Tenemos el caso de la mayoría de las escuelas preparatorias y de las universidades, que por poner un gran énfasis en preparar a los estudiantes lo mejor posible, científica y tecnológicamente en el área cognoscitiva e intelectual, en orden a llevarlos a la excelencia y capacitarlos para que como profesionistas logren el éxito en lo económico, en el prestigio, en el poder, han subestimado y dejado de lado una educación integral, incluyendo en sus programas académicos la enseñanza de los valores fundamentales humanos y del espíritu. Ello ha traído como consecuencia generaciones de profesionistas muy bien preparados científica y técnicamente, pero con una ausencia dramática de humanismo y de principios que los lleven a realizar su trabajo, a ejercer su profesión como servidores de los demás.

Otra evidencia más es el asunto del aborto y de toda la polémica que se ha suscitado por la defensa del don y el derecho a la vida, y no a la vida de cualquiera, sino a la de criaturas indefensas, que han realizado organizaciones a favor de la vida y la misma Iglesia Católica.

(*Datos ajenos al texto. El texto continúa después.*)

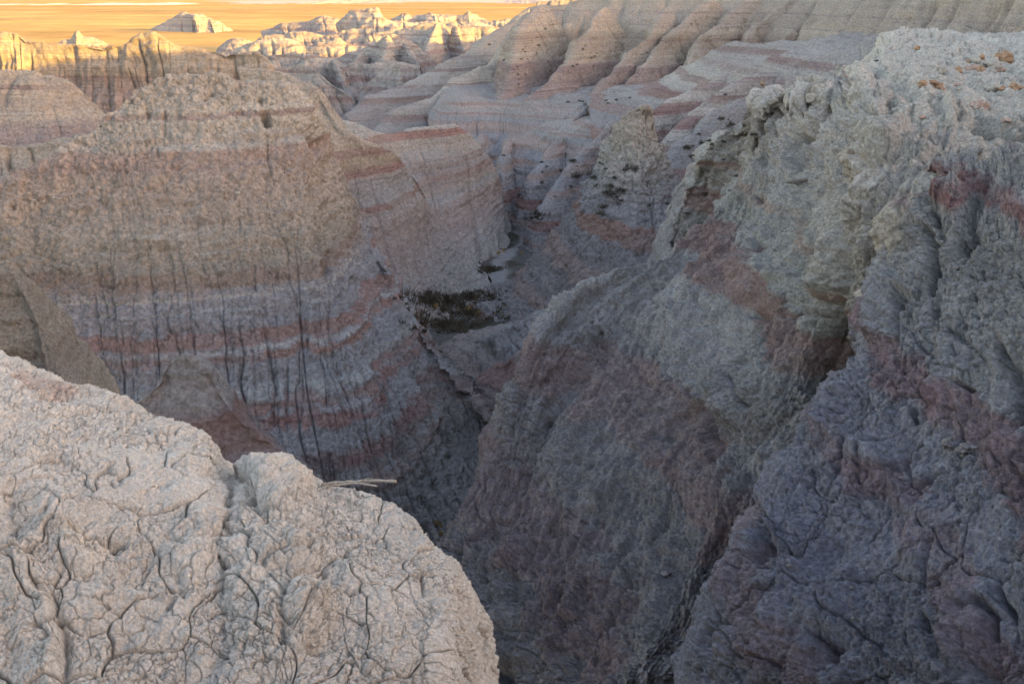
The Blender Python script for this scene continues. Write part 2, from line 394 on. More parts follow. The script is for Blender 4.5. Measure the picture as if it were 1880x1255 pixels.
# butte standing alone in the plain
def px_h(p): return p
loft('butte_hill', [chain((272, 58, 1000), (272, 58, 998), (272, 58.5, 996), back=((0, 6, -1), (0, 12, -4)), ext=3),
   chain((300, 41, 1000), (298, 50, 985), (294, 59, 972), back=((-4, 20, -8), (-8, 44, -20)), ext=5),
   chain((331, 24, 1000), (327, 41, 980), (326, 59, 962), back=((-4, 20, -8), (-8, 44, -20)), ext=5),
   chain((345, 25, 990), (352, 40, 972), (346, 59, 950), back=((0, 20, -5), (0, 50, -20)), ext=5),
   chain((360, 25, 985), (360, 42, 958), (362, 59, 935), back=((0, 20, -8), (0, 50, -20)), ext=5),
   chain((378, 30, 985), (382, 45, 968), (380, 59, 945), back=((0, 20, -8), (0, 50, -20)), ext=5),
   chain((392, 38, 985), (392, 48, 960), (396, 59, 935), back=((0, 20, -8), (0, 50, -20)), ext=5),
   chain((400, 41, 985), (408, 49, 970), (408, 59, 950), back=((0, 20, -8), (0, 50, -20)), ext=5),
   chain((412, 50, 985), (416, 53, 970), (420, 59, 950), back=((0, 10, -4), (0, 30, -8)), ext=3),
   chain((430, 59, 985), (430, 59, 975), (430, 59.5, 965), back=((0, 6, -1), (0, 12, -4)), ext=3)],
   tab=FARTAB, mat=M_far, big=(25, 2.0), rill=[(18, 4, .3, .4)], rillw=[0, 0, 0, .6, 1, 1], ledge=.15, cell=.5, smear=.5, seed=1, label='lone flat topped butte standing out on the golden plain')

# ================================================================== MIDDLE DISTANCE
MT = bands([(-40, PALE), (-26, GREY), (-20, CREAM), (-14, PALE), (-10, CREAM), (0, CREAM), (6, PALE)], (-12.1, -12.9, ROSE), (-15.5, -16.2, PINK), (-18, -18.6, ROSE), (-21, -22, PINK), (-9.2, -9.6, PINK), (-24, -25, ROSE))
def ridge_line(name, crest, foot_dy, foot_px, seed, label, Yf=.93, tab=MT, rill=((3.0, .5, .25, .5), (1.1, .18, .3, .4)), big=(9, .9), ds=0, mat=None, backz=-9, tint=.56, smear=.3, ledge=.08, jag=0, cell=.7, **kw):
    """crest [(px,py,Y)..] with a near face falling foot_dy photo pixels"""
    secs = []
    for i, c in enumerate(crest):
        fd = foot_dy[i] if isinstance(foot_dy, (list, tuple)) else foot_dy
        secs.append(sec(c, (c[0] + foot_px, c[1] + fd, c[2] * Yf), back=((0, c[2] * .03, backz * .3), (0, c[2] * .09, backz)), prof=((.06, .06), (.28, .33), (.62, .70)), ext=c[2] * .04))
    return loft(name, secs, tab=tab, mat=mat or M_far, big=big, rill=list(rill), ds=ds, seed=seed, label=label, tint=tint, smear=smear, ledge=ledge, cell=cell, **kw)

# far broken hills behind the centre
ridge_line('badland_hill', [(478, 58, 640), (500, 52, 640), (517, 43, 640), (535, 42, 640), (560, 41, 640), (590, 31, 640), (612, 32, 640), (632, 42, 640), (650, 52, 640)], 22, 6, 11, 'shadowed rounded hill at the edge of the plain', Yf=.95, big=(20, 2), rill=((9, 1.5, .3, .5),), backz=-14)
ridge_line('badland_hill', [(615, 45, 560), (633, 35, 560), (652, 20, 560), (672, 17, 560), (689, 15, 560), (697, 26, 560), (706, 36, 560), (716, 44, 560)], 34, 10, 12, 'sharp peak with bright right side, tallest of the far hills', Yf=.94, big=(12, 2.2), rill=((9, 1.5, .3, .5),), backz=-16)
ridge_line('badland_hill', [(700, 34, 520), (725, 27, 520), (738, 24, 520), (760, 30, 520), (775, 26, 520), (792, 22, 520), (800, 22, 520), (830, 26, 520), (860, 25, 520), (880, 33, 520), (910, 30, 520), (935, 34, 520), (960, 33, 520), (990, 36, 520)], 26, 8, 13, 'long serrated sunlit ridge behind the central hills', Yf=.93, big=(10, 2.6), rill=((8, 2.2, .35, .6), (3, .7, .3, .4)), backz=-16)
ridge_line('badland_hill', [(470, 72, 430), (500, 66, 430), (560, 62, 430), (600, 57, 430), (650, 52, 430), (668, 45, 430), (690, 40, 430), (730, 40, 430), (752, 42, 430), (800, 40, 430), (850, 44, 430), (900, 46, 430), (960, 50, 430)], 40, 14, 14, 'sunlit hill crest with banded face behind the central pyramid', Yf=.92, big=(12, 2.4), rill=((8, 1.9, .3, .6), (3, .6, .3, .4)), backz=-15)
ridge_line('badland_hill', [(385, 96, 380), (400, 86, 380), (425, 78, 380), (450, 80, 380), (475, 84, 380), (500, 90, 380), (520, 96, 380)], 22, 6, 15, 'low golden hill at the left end of the far hills', Yf=.95, big=(12, 1.4), rill=((6, 1.0, .3, .5),), backz=-10)
ridge_line('badland_hill', [(420, 97, 300), (450, 84, 300), (480, 74, 300), (515, 70, 300), (545, 76, 300), (560, 84, 300), (590, 80, 300), (625, 76, 300), (655, 80, 300), (680, 70, 300), (700, 60, 300)], [10, 18, 26, 34, 34, 30, 34, 34, 36, 40, 44], 6, 16, 'pair of smooth golden mounds catching the last sun', Yf=.94, big=(10, 1.2), rill=((5, .9, .3, .5), (2, .3, .3, .3)), backz=-9)
# small lit castle behind the left ridge, its base hill
loft('badland_hill', rib([(88, 88, 230, .5), (110, 78, 230), (128, 72, 230), (141, 57, 230, .9), (150, 66, 230, 1), (170, 70, 230), (195, 80, 230), (215, 90, 230, .5)], (-2, 9, -8), (2, -9, -8), .8, .8),
     tab=MT, mat=M_far, big=(4, .5), rill=[(2.5, .6, .3, .5)], rillw=RW2, seed=17, cell=.6, label='small castle shaped crag poking above the left ridge')
# --- lit ridge at the left
TL = bands([(-40, PINK), (-16, PINK), (-11, PINK), (-9.3, TAN), (-8.5, CREAM), (0, CREAM)], (-8.55, -8.75, TAN), (-7.7, -7.85, TAN), (-9.6, -9.8, RED))
LR = [(-260, 50), (-120, 55), (0, 57), (30, 62), (48, 72), (70, 78), (110, 82), (160, 84), (215, 84), (240, 75), (262, 67), (285, 66), (305, 72), (330, 86), (372, 91), (420, 99), (470, 100), (500, 118), (530, 150)]
ridge_line('canyon_wall', [(x, y, 118 - abs(x) * .004) for x, y in LR], [190] * 12 + [175, 165, 150, 140, 120, 100, 80], 6, 18, 'long sheer canyon wall with sunlit rim at the left', Yf=.93, tab=TL,
           rill=((2.6, 1.3, .22, .5), (1.0, .45, .25, .5), (.45, .15, .3, .4)), big=(5, 1.1), backz=-6, ledge=.12, smear=.2, lam=.6)
# --- pyramid group in the centre
TP = bands([(-40, BLUE), (-22, BLUE), (-18, GREY), (-14, GREY), (-11, PALE), (-8, CREAM), (0, CREAM)], (-9.2, -9.5, PINK), (-10.6, -11, ROSE), (-12.4, -12.7, PINK), (-13.6, -14.3, ROSE), (-15.8, -16.0, ROSE), (-17.4, -18.0, PINK), (-19.8, -20.8, ROSE), (-22.4, -23.2, RED))
def fan(name, apex, feet, back, seed, label, tab=TP, prof=((.08, .10), (.35, .40), (.68, .74)), rill=((1.8, .5, .22, .6), (.7, .15, .3, .5)), big=(5, .6), **kw):
    secs = [sec(apex[min(i, len(apex) - 1)] if isinstance(apex[0], tuple) else apex, f, back=back, prof=prof, ext=6) for i, f in enumerate(feet)]
    return loft(name, secs, tab=tab, mat=kw.pop('mat', M_far), big=big, rill=list(rill), seed=seed, label=label, cell=kw.pop('cell', .7), **kw)
fan('badland_hill', [(690, 60, 250), (725, 52, 250), (760, 46, 250), (800, 40, 250), (830, 52, 250), (870, 55, 250), (930, 60, 250), (990, 70, 250)],
    [(690, 120, 225), (730, 125, 225), (775, 130, 222), (815, 140, 222), (850, 135, 222), (890, 130, 225), (950, 130, 225), (1000, 130, 225)], ((0, 6, -2), (0, 20, -12)), 20, 'banded hill with bright crest right of the central pyramid', rill=((6, 2.4, .35, .6), (2, .5, .3, .5)), big=(8, 1.6))
fan('pyramid_hill', [(600, 108, 200), (645, 96, 200), (680, 88, 200), (698, 74, 200), (712, 64, 200), (735, 72, 200), (765, 90, 200), (800, 112, 200), (830, 125, 200)],
    [(590, 175, 182), (640, 185, 180), (675, 190, 178), (700, 195, 176), (725, 200, 175), (755, 198, 176), (800, 180, 180), (850, 160, 184), (900, 150, 188)], ((0, 6, -3), (0, 20, -14)), 21, 'big striped pyramid shaped hill at the centre', rill=((5, 2.0, .35, .5), (1.6, .5, .28, .5), (.6, .12, .3, .4)), big=(8, 1.3))
fan('badland_hill', [(470, 100, 170), (490, 98, 170), (530, 97, 170), (575, 100, 170), (610, 106, 170), (640, 118, 168), (680, 120, 166), (720, 118, 166), (770, 130, 166)],
    [(440, 200, 150), (500, 210, 150), (560, 225, 148), (620, 235, 146), (650, 220, 146), (690, 225, 146), (720, 225, 146), (745, 215, 148), (800, 200, 150)], ((0, 4, -2), (0, 14, -10)), 22, 'flat topped striped hill with gullied face left of the pyramid', rill=((4.5, 2.2, .35, .5), (1.5, .55, .28, .5), (.6, .12, .3, .4)), big=(6, 1.2))
fan('badland_hill', [(478, 136, 140), (520, 124, 140), (548, 121, 140), (578, 128, 138), (600, 150, 136), (640, 178, 134), (660, 205, 134)],
    [(450, 240, 126), (510, 250, 126), (560, 255, 124), (600, 255, 124), (640, 250, 124), (690, 245, 126), (700, 240, 128)], ((0, 4, -2), (0, 12, -9)), 23, 'blue grey banded hill above the left butte shoulder', rill=((3, 1.0, .3, .5), (1.0, .3, .28, .5)), big=(5, .8))
fan('badland_hill', [(660, 160, 150), (690, 140, 150), (712, 122, 150), (730, 124, 148), (745, 150, 146), (760, 170, 145)],
    [(640, 250, 134), (680, 250, 132), (720, 250, 130), (745, 250, 130), (775, 245, 131), (800, 240, 132)], ((0, 4, -2), (0, 12, -9)), 24, 'striped hill in front of the central pyramid', rill=((3, 1.0, .3, .5), (1.0, .3, .28, .5)), big=(5, .8))
# long low ridges running up to the right
loft('badland_hill', rib([(630, 212, 128, 1.0), (650, 200, 130), (686, 175, 133), (740, 158, 136), (790, 130, 140), (838, 106, 145), (875, 86, 150), (912, 53, 158), (940, 38, 165), (975, 10, 172)], (-7, 9, -9), (9, -8, -9), .6, 1.4),
     tab=TP, mat=M_mid, rill=[(2.6, .8, .3, .5), (.9, .25, .3, .4)], rillw=RW2, big=(5, .6), seed=25, cell=.55, label='long blue grey spur climbing to the upper right')
loft('badland_hill', rib([(690, 240, 112, .8), (700, 229, 113), (726, 204, 115), (787, 182, 117), (819, 164, 119), (854, 134, 122), (912, 112, 127), (935, 75, 132), (957, 45, 138), (985, 14, 142)], (-6, 7, -8), (8, -9, -8.5), .6, 1.3),
     tab=TP, mat=M_mid, rill=[(2.2, .7, .3, .5), (.8, .2, .3, .4)], rillw=RW2, big=(5, .6), seed=26, cell=.55, label='striped spur below the long blue grey one')

for cr_, lr_, sd_, lb_ in [
    ([(712, 66, 197), (704, 100, 189), (694, 140, 181), (684, 190, 174)], 5.0, 90, 'middle spur down the front of the central pyramid'),
    ([(742, 76, 196), (764, 112, 187), (784, 146, 180), (800, 175, 176)], 5.0, 91, 'right spur of the central pyramid'),
    ([(664, 92, 197), (646, 128, 188), (628, 170, 180), (616, 200, 176)], 4.6, 92, 'left spur of the central pyramid'),
    ([(500, 100, 168), (506, 145, 158), (516, 190, 150), (526, 225, 146)], 3.8, 93, 'left spur of the flat topped striped hill'),
    ([(556, 97, 168), (566, 140, 158), (580, 185, 150), (592, 222, 146)], 3.8, 94, 'middle spur of the flat topped striped hill'),
    ([(612, 107, 168), (630, 148, 158), (652, 190, 150), (668, 222, 146)], 3.8, 95, 'right spur of the flat topped striped hill'),
    ([(803, 44, 247), (790, 75, 238), (776, 105, 230), (766, 130, 226)], 6.0, 96, 'left spur below the bright crest'),
    ([(838, 52, 247), (848, 80, 238), (856, 108, 230), (862, 130, 226)], 6.0, 97, 'right spur below the bright crest')]:
    loft('spur_hill', rib([(a, b, c - 1.5) for a, b, c in cr_], (-lr_, lr_ * .25, -lr_ * 1.1), (lr_, -lr_ * .2, -lr_ * 1.1), .45, 1.0), tab=TP, mat=M_far, big=(5, .5), rill=[(2.4, .5, .25, .5), (.9, .2, .25, .5)], rillw=RW2, seed=sd_, cell=.5, ledge=.06, smear=.12, label=lb_)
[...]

No obstante, ¿cuál ha sido la reacción de la mayoría de la población que se dice cristiana? La de la defensa de lo material, de la comodidad; de la conveniencia personal a toda costa, aun a costa de la vida de otros; de los intereses egoístas, queriendo resolver un “mal” con otro mal peor; de la aplicación de criterios que no son los desarrollados por ellos mismos, fundamentados en el estudio y reflexión de los postulados verdaderos acerca de este maravilloso don de la vida, sino de otros, y que en su mayoría obedecen a enormes intereses creados, que llevan en el fondo propósitos de poder y dominio de todo tipo.

En la raíz de todo esto y de otras realidades está la falta del verdadero conocimiento de Dios como Padre, como Hijo y  Salvador y Señor nuestro y como Espíritu Santo, Espíritu del Bien; así mismo del espíritu del mal, que es el que se encarga de poner en la mente y en el corazón del ser humano los malos deseos, el actuar egoísta y egocéntricamente y los más nefandos instintos de violencia, de toda clase de crímenes y todo lo que mata el espíritu humano, pues “Satanás anda como león rugiente buscando a quien devorar”, y solamente Jesús nos puede liberar y proteger de él, como nos lo recuerda el Evangelio dominical.

Francisco Javier Cruz Luna

¿Alguna vez has visto al diablo?

Eso que llamamos diablo, demonio o Satanás, muchos dicen que no existe, pero tenemos que tener claro que como personaje que a veces pintamos con cuernos y cola, es tan sólo una representación de lo malo; y el mal, indudablemente, existe; lo vemos en torno nuestro y muchas veces sentimos sus efectos, lo mismo que percibimos el bien o lo bueno.

Desde que el mundo es mundo estas dos fuerzas han coexistido al interior de la persona, dándole configuración y haciéndola oscilar entre lo bueno y lo malo.

 Lo bueno y lo malo no están fuera, ni nos amenazan externamente, antes bien, conviven entre nosotros, más aún, coexisten en lo más íntimo del corazón de cada ser humano. Allí luchan ferozmente como fuerzas impulsoras, tratando de implantarse más y más en él.

El bien y el mal son algo innato y natural. El niño pequeño ya sabe o intuye, antes que se lo digan los mayores, lo que es bueno y es malo, lo que debe ser y hacer y lo que no. Conforme la persona crece, se desarrolla su sentido cognoscitivo de las cosas, mas no siempre este sentido de discernimiento va a la par. A veces se ofusca con las circunstancias ambientales o a causa de las opiniones que nos trasmiten las influencias externas.

Sin embargo, la realidad sigue vigente: vivimos impulsados, influenciados y empujados por estas dos fuerzas opuestas.

San Pablo decía: “Conozco el bien que quiero y a veces hago el mal que no quiero”.

En la terminología popular y en el común sentir de los seres humanos, el bien es rampa hacia arriba y el mal va de bajada, ¿por qué?, es evidente: hacer lo bueno y lo mejor cuesta más que hacer el mal. Para hacer el bien se requiere más esfuerzo, más fatiga, más integridad. En el mal, basta dejarse ir... El bien purifica a la persona y es más difícil conservarse limpio que enmugrarse la vida.

Por eso cuando el Evangelio nos dice que Jesús veía a los espíritus inmundos, nos queda claro que Él percibe lo que hay de bueno y de malo en cada persona, y su Palabra y su mano poderosa tienen la capacidad de liberarlos de lo malo.

A pesar de que generalmente sea mucho más cómodo y más fácil echarle la culpa al diablo, en el cual se personificar toda la maldad, todo lo opuesto a Dios y a su santísima voluntad, tenemos que ser conscientes de que nosotros mismos tenemos que luchar contra nuestra propia maldad y pedir al Señor Jesús que nos libre de ella.

Oración

Señor Jesús, Yo sé que toda vida humana está anclada en la fe.

Creer o no creer, ese es el punto clave…Pero ¿creer qué? o ¿creer a quién?

Y es indudable que estas preguntas me definen, porque creer en Dios me diviniza, creer en lo material me hace materia y entregar mi fe a lo malo, a lo absurdo, me arrastra hacia el vacío y a la maldad.

Señor Jesús no me dejes caer, yo quiero creer en Ti y en tu amor, no permitas que el mal me aleje de Ti,  consérvame siempre en tu gracia y en tu amor.